**Given task**
Print the listing below from its opening line through the line holding "m.box(*sorted((sg * ua, sg", both ends included.

**Data provided**
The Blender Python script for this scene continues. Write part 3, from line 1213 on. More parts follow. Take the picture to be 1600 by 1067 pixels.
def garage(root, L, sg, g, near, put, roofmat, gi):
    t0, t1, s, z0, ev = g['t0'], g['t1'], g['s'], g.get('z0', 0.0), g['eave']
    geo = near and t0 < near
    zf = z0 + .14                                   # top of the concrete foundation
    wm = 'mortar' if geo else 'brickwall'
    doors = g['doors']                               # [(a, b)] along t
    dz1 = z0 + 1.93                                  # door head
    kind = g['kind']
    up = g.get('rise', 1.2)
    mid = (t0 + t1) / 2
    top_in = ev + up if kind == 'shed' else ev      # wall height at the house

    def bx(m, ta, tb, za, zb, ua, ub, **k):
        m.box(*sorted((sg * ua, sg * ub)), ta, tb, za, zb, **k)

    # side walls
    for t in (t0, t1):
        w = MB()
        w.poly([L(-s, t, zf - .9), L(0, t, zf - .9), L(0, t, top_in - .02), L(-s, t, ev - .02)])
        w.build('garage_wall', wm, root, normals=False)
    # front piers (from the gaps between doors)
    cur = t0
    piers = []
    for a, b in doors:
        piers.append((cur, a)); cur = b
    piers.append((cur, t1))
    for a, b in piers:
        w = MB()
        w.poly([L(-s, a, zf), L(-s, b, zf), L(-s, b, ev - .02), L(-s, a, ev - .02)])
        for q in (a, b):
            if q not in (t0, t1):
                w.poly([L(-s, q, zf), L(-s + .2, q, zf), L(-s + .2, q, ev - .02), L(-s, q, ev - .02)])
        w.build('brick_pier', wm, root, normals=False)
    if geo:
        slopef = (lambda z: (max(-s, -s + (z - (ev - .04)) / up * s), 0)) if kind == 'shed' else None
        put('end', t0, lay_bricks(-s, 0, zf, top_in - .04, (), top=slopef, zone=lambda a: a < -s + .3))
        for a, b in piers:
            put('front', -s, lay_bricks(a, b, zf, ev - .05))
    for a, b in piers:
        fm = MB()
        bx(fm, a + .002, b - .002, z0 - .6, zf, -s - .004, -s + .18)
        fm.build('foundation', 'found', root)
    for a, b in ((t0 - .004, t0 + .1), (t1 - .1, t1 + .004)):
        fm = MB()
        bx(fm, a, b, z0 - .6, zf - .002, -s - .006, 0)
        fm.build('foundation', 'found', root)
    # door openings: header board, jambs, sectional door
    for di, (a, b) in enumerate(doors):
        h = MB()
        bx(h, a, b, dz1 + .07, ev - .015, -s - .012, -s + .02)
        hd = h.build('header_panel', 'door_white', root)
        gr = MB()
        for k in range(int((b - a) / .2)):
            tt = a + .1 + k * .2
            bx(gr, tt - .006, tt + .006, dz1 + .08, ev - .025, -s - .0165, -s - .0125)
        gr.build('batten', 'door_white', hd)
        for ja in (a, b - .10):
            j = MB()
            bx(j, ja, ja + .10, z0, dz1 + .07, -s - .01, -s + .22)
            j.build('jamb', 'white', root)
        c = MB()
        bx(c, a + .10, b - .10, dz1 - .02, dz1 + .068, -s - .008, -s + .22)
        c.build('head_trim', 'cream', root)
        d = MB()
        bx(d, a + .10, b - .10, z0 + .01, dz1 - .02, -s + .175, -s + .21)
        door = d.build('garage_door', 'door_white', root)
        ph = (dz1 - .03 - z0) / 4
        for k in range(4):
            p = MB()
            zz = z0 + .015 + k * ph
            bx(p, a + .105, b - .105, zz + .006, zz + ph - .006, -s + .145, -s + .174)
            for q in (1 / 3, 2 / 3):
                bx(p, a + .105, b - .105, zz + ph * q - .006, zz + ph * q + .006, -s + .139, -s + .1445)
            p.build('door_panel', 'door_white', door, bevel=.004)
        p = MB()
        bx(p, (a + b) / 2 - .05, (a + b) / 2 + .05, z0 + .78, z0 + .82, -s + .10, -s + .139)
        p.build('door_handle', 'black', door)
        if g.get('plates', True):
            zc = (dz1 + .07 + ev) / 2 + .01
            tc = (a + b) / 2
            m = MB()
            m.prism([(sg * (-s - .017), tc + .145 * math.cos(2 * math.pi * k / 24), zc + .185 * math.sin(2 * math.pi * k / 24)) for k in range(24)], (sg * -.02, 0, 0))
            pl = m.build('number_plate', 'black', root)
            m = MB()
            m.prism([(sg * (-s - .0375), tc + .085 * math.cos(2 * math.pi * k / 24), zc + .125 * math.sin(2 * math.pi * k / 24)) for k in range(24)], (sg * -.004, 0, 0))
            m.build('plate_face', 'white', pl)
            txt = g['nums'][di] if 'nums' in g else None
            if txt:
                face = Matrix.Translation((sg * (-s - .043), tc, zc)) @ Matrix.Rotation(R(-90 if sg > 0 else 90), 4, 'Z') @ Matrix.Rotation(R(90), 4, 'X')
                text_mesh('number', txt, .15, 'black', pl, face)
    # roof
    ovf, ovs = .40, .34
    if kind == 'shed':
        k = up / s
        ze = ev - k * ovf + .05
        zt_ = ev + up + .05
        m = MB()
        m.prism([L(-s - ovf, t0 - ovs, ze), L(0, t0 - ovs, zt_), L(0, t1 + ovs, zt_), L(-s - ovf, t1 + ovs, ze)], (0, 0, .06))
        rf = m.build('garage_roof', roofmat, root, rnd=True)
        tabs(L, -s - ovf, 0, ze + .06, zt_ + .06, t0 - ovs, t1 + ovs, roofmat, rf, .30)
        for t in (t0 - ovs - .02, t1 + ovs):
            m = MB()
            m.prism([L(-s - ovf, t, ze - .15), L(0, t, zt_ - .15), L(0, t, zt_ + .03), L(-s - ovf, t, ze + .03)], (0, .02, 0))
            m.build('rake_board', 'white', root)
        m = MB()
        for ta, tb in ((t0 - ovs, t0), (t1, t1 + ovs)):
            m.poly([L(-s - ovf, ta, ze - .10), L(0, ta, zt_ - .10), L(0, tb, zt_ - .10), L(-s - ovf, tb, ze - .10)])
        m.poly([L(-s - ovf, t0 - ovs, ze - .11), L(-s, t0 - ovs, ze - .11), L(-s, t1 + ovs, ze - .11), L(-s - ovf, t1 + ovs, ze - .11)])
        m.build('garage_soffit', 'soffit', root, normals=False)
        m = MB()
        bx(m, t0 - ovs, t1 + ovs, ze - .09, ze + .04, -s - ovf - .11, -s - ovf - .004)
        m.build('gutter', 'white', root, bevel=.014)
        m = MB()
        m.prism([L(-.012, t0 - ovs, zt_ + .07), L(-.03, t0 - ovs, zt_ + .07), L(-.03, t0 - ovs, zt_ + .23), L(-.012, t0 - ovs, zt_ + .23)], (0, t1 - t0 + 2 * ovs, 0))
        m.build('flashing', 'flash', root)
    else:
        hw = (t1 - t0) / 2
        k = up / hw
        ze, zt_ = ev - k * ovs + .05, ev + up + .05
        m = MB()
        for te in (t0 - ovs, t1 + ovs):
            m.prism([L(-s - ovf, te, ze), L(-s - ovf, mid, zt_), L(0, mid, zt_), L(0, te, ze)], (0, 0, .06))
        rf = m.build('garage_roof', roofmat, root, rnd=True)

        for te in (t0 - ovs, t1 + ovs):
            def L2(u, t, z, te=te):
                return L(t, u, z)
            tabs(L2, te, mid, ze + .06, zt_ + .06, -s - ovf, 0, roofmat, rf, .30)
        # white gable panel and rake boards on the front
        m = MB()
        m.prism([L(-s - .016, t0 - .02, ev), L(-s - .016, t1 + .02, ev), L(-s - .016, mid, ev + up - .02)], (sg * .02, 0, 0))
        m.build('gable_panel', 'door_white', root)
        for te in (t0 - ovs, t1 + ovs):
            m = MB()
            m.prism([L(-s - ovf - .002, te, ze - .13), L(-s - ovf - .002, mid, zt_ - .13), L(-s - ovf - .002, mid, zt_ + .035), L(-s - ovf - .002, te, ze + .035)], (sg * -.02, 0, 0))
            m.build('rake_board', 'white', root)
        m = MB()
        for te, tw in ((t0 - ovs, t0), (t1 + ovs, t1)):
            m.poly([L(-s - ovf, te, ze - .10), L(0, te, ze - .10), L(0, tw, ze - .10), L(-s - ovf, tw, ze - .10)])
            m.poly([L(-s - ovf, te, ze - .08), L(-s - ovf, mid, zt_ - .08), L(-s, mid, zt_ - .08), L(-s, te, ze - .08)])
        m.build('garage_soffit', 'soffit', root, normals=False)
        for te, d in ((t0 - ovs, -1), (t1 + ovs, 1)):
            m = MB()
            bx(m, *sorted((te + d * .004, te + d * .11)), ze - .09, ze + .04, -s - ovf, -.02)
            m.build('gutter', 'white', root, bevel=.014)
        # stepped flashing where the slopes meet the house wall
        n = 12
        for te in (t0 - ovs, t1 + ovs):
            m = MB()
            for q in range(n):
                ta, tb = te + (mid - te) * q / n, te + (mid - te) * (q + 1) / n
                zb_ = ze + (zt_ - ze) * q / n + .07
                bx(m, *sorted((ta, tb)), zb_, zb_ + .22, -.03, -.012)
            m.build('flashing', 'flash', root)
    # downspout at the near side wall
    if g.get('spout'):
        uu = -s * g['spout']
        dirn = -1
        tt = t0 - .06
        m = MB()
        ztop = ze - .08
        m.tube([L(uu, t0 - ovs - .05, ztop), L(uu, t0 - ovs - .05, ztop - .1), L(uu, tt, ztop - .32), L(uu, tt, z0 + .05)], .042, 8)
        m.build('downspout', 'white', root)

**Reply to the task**
The Blender Python script for this scene continues. Write part 3, from line 1213 on. More parts follow. Take the picture to be 1600 by 1067 pixels.
def garage(root, L, sg, g, near, put, roofmat, gi):
    t0, t1, s, z0, ev = g['t0'], g['t1'], g['s'], g.get('z0', 0.0), g['eave']
    geo = near and t0 < near
    zf = z0 + .14                                   # top of the concrete foundation
    wm = 'mortar' if geo else 'brickwall'
    doors = g['doors']                               # [(a, b)] along t
    dz1 = z0 + 1.93                                  # door head
    kind = g['kind']
    up = g.get('rise', 1.2)
    mid = (t0 + t1) / 2
    top_in = ev + up if kind == 'shed' else ev      # wall height at the house

    def bx(m, ta, tb, za, zb, ua, ub, **k):
        m.box(*sorted((sg * ua, sg * ub)), ta, tb, za, zb, **k)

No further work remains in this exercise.